Records with scene code:
####
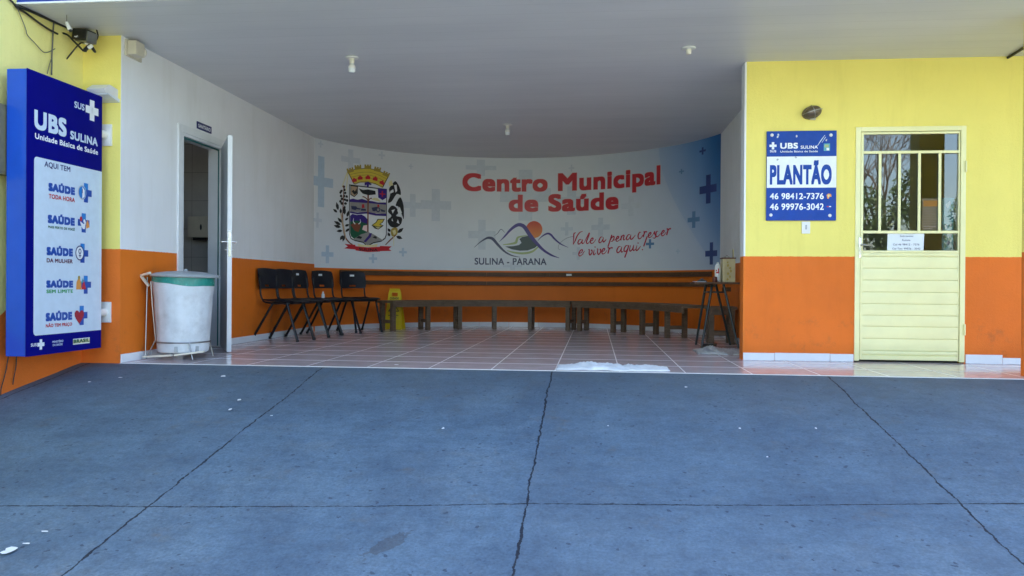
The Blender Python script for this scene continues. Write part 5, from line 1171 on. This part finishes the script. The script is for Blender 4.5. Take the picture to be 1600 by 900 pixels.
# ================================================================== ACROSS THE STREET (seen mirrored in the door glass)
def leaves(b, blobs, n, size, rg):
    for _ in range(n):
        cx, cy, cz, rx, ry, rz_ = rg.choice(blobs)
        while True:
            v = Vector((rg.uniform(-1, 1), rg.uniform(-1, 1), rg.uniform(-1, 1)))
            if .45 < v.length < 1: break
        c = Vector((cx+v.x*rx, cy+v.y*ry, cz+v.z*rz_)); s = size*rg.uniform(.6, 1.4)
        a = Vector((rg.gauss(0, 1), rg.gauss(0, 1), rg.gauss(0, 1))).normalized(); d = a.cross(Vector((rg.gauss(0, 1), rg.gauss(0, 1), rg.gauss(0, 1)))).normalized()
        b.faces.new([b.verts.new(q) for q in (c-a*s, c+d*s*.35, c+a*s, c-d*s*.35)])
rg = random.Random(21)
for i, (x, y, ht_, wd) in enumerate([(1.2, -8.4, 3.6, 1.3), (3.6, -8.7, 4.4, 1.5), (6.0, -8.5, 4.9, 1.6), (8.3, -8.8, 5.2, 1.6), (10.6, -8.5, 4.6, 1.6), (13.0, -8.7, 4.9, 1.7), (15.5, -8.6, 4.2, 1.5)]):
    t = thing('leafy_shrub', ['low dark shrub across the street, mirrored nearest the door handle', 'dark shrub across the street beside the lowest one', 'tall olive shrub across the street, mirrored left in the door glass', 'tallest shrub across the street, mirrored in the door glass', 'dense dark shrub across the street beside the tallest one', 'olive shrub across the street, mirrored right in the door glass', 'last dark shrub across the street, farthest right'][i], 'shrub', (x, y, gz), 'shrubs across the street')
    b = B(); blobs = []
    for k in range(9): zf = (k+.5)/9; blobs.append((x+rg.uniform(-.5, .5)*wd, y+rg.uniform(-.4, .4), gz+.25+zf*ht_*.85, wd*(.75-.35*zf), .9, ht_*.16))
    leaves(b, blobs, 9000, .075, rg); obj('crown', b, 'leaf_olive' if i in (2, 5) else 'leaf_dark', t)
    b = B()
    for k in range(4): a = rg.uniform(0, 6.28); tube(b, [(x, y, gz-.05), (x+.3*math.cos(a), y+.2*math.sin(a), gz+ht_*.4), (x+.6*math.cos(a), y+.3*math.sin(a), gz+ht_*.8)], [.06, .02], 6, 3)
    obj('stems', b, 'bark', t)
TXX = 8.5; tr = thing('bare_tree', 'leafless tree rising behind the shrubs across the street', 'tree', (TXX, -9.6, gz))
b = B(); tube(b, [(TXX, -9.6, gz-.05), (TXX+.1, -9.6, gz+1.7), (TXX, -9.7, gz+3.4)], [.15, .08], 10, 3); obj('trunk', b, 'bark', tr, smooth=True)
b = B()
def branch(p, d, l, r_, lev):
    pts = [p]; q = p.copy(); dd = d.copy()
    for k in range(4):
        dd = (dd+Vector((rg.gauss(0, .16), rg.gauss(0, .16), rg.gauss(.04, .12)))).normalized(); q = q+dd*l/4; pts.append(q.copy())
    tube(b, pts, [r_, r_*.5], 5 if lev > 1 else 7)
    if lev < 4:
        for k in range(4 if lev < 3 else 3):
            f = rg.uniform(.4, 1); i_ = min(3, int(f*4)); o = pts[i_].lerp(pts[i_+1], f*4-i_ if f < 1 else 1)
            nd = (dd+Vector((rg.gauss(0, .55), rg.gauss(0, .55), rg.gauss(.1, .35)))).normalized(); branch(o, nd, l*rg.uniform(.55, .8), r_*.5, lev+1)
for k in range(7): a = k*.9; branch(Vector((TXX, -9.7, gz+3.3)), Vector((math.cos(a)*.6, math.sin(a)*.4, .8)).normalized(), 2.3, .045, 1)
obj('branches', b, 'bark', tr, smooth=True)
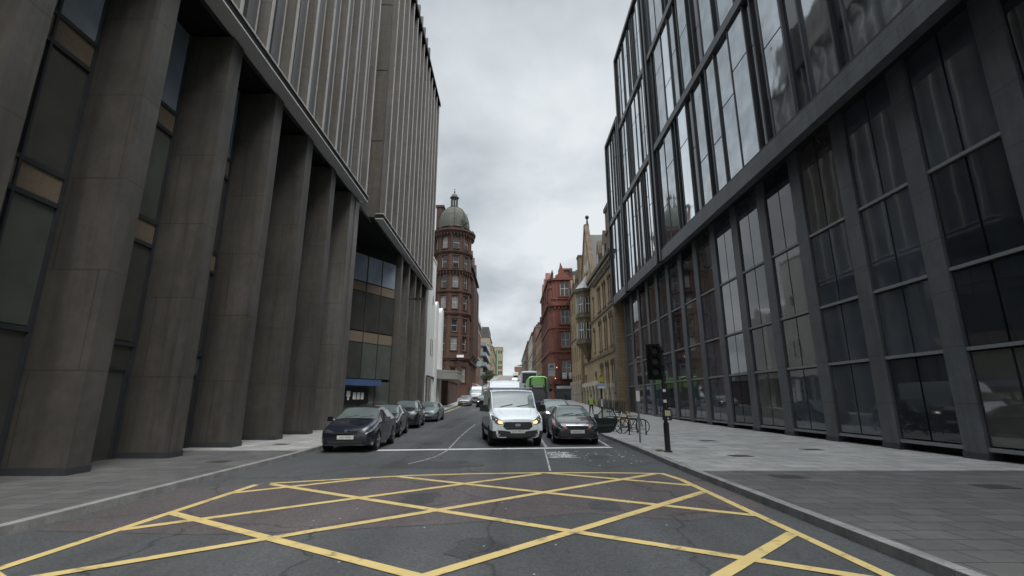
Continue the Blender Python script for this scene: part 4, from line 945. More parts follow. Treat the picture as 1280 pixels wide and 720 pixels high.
####
Exercise aim: Print all entries exactly. The images do not belong in the copy.

Exercise answer:
The Blender Python script for this scene continues. Write part 5, from line 1171 on. This part finishes the script. The script is for Blender 4.5. Take the picture to be 1600 by 900 pixels.
# ================================================================== ACROSS THE STREET (seen mirrored in the door glass)
def leaves(b, blobs, n, size, rg):
    for _ in range(n):
        cx, cy, cz, rx, ry, rz_ = rg.choice(blobs)
        while True:
            v = Vector((rg.uniform(-1, 1), rg.uniform(-1, 1), rg.uniform(-1, 1)))
            if .45 < v.length < 1: break
        c = Vector((cx+v.x*rx, cy+v.y*ry, cz+v.z*rz_)); s = size*rg.uniform(.6, 1.4)
        a = Vector((rg.gauss(0, 1), rg.gauss(0, 1), rg.gauss(0, 1))).normalized(); d = a.cross(Vector((rg.gauss(0, 1), rg.gauss(0, 1), rg.gauss(0, 1)))).normalized()
        b.faces.new([b.verts.new(q) for q in (c-a*s, c+d*s*.35, c+a*s, c-d*s*.35)])
rg = random.Random(21)
for i, (x, y, ht_, wd) in enumerate([(1.2, -8.4, 3.6, 1.3), (3.6, -8.7, 4.4, 1.5), (6.0, -8.5, 4.9, 1.6), (8.3, -8.8, 5.2, 1.6), (10.6, -8.5, 4.6, 1.6), (13.0, -8.7, 4.9, 1.7), (15.5, -8.6, 4.2, 1.5)]):
    t = thing('leafy_shrub', ['low dark shrub across the street, mirrored nearest the door handle', 'dark shrub across the street beside the lowest one', 'tall olive shrub across the street, mirrored left in the door glass', 'tallest shrub across the street, mirrored in the door glass', 'dense dark shrub across the street beside the tallest one', 'olive shrub across the street, mirrored right in the door glass', 'last dark shrub across the street, farthest right'][i], 'shrub', (x, y, gz), 'shrubs across the street')
    b = B(); blobs = []
    for k in range(9): zf = (k+.5)/9; blobs.append((x+rg.uniform(-.5, .5)*wd, y+rg.uniform(-.4, .4), gz+.25+zf*ht_*.85, wd*(.75-.35*zf), .9, ht_*.16))
    leaves(b, blobs, 9000, .075, rg); obj('crown', b, 'leaf_olive' if i in (2, 5) else 'leaf_dark', t)
    b = B()
    for k in range(4): a = rg.uniform(0, 6.28); tube(b, [(x, y, gz-.05), (x+.3*math.cos(a), y+.2*math.sin(a), gz+ht_*.4), (x+.6*math.cos(a), y+.3*math.sin(a), gz+ht_*.8)], [.06, .02], 6, 3)
    obj('stems', b, 'bark', t)
TXX = 8.5; tr = thing('bare_tree', 'leafless tree rising behind the shrubs across the street', 'tree', (TXX, -9.6, gz))
b = B(); tube(b, [(TXX, -9.6, gz-.05), (TXX+.1, -9.6, gz+1.7), (TXX, -9.7, gz+3.4)], [.15, .08], 10, 3); obj('trunk', b, 'bark', tr, smooth=True)
b = B()
def branch(p, d, l, r_, lev):
    pts = [p]; q = p.copy(); dd = d.copy()
    for k in range(4):
        dd = (dd+Vector((rg.gauss(0, .16), rg.gauss(0, .16), rg.gauss(.04, .12)))).normalized(); q = q+dd*l/4; pts.append(q.copy())
    tube(b, pts, [r_, r_*.5], 5 if lev > 1 else 7)
    if lev < 4:
        for k in range(4 if lev < 3 else 3):
            f = rg.uniform(.4, 1); i_ = min(3, int(f*4)); o = pts[i_].lerp(pts[i_+1], f*4-i_ if f < 1 else 1)
            nd = (dd+Vector((rg.gauss(0, .55), rg.gauss(0, .55), rg.gauss(.1, .35)))).normalized(); branch(o, nd, l*rg.uniform(.55, .8), r_*.5, lev+1)
for k in range(7): a = k*.9; branch(Vector((TXX, -9.7, gz+3.3)), Vector((math.cos(a)*.6, math.sin(a)*.4, .8)).normalized(), 2.3, .045, 1)
obj('branches', b, 'bark', tr, smooth=True)
Continue the Blender Python script for this scene: part 4, from line 945. More parts follow. Treat the picture as 1280 pixels wide and 720 pixels high.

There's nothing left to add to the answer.